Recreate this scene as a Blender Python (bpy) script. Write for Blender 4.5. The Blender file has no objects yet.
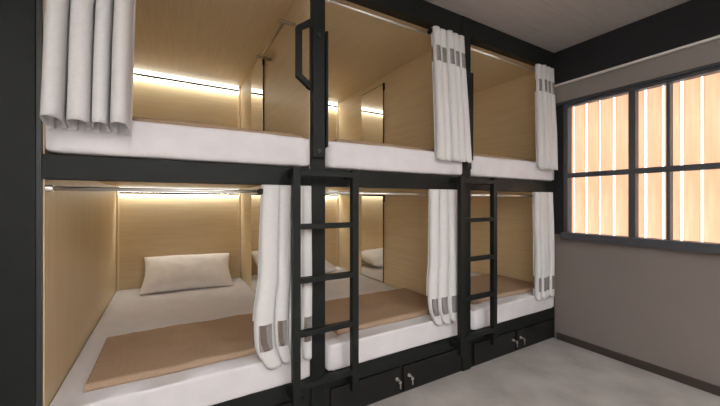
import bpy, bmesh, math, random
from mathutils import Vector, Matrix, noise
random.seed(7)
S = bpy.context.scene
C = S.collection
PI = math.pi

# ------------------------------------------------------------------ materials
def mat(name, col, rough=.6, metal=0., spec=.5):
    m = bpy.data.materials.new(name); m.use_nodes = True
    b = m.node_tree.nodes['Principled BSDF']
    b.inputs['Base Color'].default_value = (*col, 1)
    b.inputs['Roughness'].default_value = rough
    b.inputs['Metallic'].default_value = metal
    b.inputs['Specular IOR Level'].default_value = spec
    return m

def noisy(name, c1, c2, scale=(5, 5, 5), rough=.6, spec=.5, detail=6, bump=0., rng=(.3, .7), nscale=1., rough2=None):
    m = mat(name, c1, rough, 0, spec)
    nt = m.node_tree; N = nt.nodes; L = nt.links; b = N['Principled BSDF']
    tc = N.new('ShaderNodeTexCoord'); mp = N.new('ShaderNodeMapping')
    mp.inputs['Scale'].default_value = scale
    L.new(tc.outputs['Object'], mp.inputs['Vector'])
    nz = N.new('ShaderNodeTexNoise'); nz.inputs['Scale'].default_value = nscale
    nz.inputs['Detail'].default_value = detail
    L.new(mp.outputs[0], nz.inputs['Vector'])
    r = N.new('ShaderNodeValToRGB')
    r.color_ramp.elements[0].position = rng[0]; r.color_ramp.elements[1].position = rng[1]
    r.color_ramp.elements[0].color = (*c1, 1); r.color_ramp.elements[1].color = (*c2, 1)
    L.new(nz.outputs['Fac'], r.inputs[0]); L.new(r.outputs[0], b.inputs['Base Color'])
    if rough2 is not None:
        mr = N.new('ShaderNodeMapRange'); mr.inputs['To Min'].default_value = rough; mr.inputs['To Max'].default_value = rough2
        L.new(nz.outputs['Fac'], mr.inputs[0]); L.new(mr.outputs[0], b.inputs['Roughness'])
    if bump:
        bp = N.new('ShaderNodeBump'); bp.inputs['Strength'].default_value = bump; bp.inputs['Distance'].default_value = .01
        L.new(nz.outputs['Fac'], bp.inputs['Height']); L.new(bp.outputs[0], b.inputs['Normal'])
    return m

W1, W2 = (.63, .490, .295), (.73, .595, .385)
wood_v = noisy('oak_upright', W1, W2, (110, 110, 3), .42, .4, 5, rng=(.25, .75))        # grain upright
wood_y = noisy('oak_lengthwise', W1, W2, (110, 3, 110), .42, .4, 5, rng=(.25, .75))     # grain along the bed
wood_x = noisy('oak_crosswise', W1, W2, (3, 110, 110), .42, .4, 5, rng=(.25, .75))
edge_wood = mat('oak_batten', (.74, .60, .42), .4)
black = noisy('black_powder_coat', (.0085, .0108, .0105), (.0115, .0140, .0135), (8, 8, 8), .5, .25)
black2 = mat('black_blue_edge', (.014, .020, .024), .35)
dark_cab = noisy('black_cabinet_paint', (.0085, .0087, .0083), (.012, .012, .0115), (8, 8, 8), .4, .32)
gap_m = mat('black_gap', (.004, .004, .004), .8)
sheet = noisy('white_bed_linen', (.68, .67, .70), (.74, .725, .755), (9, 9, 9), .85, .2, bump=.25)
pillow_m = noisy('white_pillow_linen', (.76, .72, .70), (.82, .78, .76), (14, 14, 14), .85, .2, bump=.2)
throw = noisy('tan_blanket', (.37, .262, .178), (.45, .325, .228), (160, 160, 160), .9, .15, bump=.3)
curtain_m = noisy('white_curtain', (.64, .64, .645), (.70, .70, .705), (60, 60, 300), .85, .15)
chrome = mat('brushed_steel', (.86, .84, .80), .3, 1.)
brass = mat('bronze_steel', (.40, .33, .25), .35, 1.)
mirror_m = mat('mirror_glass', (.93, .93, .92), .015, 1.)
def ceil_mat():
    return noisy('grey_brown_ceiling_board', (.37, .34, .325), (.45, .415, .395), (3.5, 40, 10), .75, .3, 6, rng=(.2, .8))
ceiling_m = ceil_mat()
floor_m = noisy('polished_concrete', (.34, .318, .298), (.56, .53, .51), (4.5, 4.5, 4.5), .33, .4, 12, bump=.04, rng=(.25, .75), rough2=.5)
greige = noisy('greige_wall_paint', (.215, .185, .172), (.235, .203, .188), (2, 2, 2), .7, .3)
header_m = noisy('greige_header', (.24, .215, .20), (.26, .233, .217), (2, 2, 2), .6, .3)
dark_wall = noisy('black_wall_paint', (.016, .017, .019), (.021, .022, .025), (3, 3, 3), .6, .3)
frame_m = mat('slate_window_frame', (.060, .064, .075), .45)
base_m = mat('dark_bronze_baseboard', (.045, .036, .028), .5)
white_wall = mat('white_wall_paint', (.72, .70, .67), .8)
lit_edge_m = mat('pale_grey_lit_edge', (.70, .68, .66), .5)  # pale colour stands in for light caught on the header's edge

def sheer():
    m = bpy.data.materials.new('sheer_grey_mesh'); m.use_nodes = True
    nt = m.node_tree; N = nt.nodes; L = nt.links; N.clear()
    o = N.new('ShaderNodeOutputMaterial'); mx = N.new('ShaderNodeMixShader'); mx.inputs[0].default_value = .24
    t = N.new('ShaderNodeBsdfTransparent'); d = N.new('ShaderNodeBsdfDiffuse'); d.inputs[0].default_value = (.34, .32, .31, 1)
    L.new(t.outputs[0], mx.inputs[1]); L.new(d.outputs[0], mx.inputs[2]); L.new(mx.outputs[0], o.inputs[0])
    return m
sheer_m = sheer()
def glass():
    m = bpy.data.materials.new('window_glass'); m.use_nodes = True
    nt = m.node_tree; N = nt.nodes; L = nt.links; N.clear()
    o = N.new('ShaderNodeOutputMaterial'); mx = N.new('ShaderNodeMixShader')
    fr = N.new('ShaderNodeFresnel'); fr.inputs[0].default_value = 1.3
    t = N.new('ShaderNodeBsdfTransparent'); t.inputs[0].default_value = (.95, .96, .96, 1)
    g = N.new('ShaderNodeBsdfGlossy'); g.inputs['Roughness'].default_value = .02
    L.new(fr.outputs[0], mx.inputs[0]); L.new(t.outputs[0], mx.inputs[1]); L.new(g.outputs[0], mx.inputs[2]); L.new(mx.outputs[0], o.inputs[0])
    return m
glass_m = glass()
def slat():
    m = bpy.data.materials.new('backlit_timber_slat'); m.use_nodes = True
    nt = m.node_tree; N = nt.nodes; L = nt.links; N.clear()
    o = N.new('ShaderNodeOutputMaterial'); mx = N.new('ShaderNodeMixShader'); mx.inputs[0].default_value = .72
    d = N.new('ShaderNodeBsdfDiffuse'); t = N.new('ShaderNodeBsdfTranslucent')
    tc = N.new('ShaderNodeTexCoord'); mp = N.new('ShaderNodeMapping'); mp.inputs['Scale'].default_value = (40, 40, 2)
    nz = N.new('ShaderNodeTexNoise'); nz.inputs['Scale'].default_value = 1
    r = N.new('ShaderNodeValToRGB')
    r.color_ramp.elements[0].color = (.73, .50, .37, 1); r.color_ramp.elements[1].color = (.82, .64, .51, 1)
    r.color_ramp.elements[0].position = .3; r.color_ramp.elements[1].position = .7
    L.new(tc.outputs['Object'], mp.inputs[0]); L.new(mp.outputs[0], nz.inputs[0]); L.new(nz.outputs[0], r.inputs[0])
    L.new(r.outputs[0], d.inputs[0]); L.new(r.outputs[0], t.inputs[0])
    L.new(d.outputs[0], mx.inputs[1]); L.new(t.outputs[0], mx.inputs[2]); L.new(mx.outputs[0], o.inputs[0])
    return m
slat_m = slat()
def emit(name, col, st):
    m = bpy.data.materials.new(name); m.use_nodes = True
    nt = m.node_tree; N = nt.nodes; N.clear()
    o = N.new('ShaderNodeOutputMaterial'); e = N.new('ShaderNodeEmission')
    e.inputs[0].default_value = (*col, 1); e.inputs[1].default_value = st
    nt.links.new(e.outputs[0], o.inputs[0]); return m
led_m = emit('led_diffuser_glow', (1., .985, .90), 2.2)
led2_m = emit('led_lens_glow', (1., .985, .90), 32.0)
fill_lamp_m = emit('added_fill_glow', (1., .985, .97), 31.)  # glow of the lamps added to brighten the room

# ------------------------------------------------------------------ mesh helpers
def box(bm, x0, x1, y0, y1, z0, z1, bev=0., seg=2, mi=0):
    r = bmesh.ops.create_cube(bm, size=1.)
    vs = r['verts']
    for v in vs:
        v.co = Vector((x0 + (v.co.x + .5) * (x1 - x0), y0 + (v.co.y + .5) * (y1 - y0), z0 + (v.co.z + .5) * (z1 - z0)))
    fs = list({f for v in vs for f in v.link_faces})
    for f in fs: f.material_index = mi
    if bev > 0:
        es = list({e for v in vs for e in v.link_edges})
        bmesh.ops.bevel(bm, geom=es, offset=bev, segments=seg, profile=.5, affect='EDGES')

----

§ AIM
Pull out every line in the material above where "scene" occurs.

§ SOLUTION FOR THIS EXERCISE
Recreate this scene as a Blender Python (bpy) script. Write for Blender 4.5. The Blender file has no objects yet.
S = bpy.context.scene